I guess somebody finally did look at the payout table I pointed them to. Latest communication:

Thank you for contacting us

Please be aware that the way that our software providers decided to make
our payout structure, is in a more generous way, in which more than the 10% of
the players registered (Usually that is what is paid at all poker sites) will
receive a prize, whcih means that by you playing with us, there are more chances
of getting paid.

Regardind the position 0(zero) issue, I have reported this to the proper
department and they said they apologize for the mistake and they are working on
it. In order for you to get the correct payout structure, all you need to do is
instead of position zero, make it position 1, instead of position 1 make it
position 2 and so on.

We apologize for the inconveniences this may cause. Your patience and
understanding are highly appreciated.

Luis M.
Client Support Supervisor
The Doyle Brunson Poker Network
Customer service phone # 1-888-762-4192

Addendum, May 15, 2010

I checked today, and the payout schedule on their web site is unchanged. You can gauge for yourself how deeply this site cares about fixing errors when they are pointed out.


There are some who call me... Tim said...

Those sites must be marketing to players like me. Some of us get that rush when we end up in the money. Sure, we like to win, but getting some return for our money and time is good enough (assuming the payout is at least more than paid in). Granted - winning is a whole lot better, both financially and egotistically...

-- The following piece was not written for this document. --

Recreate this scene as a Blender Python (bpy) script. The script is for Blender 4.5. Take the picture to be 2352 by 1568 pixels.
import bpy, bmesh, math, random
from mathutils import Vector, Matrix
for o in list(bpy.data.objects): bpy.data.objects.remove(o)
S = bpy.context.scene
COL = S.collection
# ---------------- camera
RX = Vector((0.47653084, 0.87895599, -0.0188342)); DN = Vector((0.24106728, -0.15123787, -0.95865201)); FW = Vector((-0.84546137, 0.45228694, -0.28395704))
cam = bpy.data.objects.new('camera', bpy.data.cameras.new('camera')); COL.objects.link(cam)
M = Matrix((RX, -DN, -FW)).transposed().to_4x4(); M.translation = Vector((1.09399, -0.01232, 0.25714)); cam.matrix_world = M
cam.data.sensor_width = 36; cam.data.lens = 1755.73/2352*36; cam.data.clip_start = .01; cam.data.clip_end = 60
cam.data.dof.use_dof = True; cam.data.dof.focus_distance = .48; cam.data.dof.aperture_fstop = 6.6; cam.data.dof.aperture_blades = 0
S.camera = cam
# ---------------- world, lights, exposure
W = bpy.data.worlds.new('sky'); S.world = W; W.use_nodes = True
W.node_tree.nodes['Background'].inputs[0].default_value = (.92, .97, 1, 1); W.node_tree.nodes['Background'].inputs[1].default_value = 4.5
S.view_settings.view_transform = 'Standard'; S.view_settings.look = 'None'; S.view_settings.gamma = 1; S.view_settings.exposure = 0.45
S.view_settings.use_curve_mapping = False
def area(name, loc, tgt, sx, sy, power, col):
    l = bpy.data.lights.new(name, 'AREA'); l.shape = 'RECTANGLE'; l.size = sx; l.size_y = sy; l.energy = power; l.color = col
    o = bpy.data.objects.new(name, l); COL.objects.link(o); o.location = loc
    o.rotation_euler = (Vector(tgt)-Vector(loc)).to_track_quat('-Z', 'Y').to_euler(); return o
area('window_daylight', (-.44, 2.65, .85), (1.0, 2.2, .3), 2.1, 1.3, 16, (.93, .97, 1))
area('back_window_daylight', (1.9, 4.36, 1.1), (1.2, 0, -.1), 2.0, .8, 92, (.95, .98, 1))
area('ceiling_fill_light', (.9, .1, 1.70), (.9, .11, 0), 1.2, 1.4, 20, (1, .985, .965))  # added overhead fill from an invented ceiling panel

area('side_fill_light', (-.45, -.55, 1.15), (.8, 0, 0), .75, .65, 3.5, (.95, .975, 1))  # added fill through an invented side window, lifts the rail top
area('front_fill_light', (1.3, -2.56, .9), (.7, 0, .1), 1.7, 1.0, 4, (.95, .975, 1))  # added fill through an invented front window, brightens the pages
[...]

I can see why the more skilled and serious players would scoff at those payouts. If I had the skills to regularly finish like you, I'd follow the money, not the marketing.

FYI - that last ratio, where 162 are paid out of 1538, is 10.5%, not 9.

Rakewell said...

Thanks. Fixed.

Mark T said...

I'm guilty of liking the larger payout spreads as well, for probably the same reasons as Tim.

Basically, I think it reduces variance in tournaments, which are fairly high-variance outings no matter how well you play. I'll take less in my occasional win if it means I double my money more often. It makes my historical tracking database show more (admittedly arbitrary) profitable months, which makes me happier.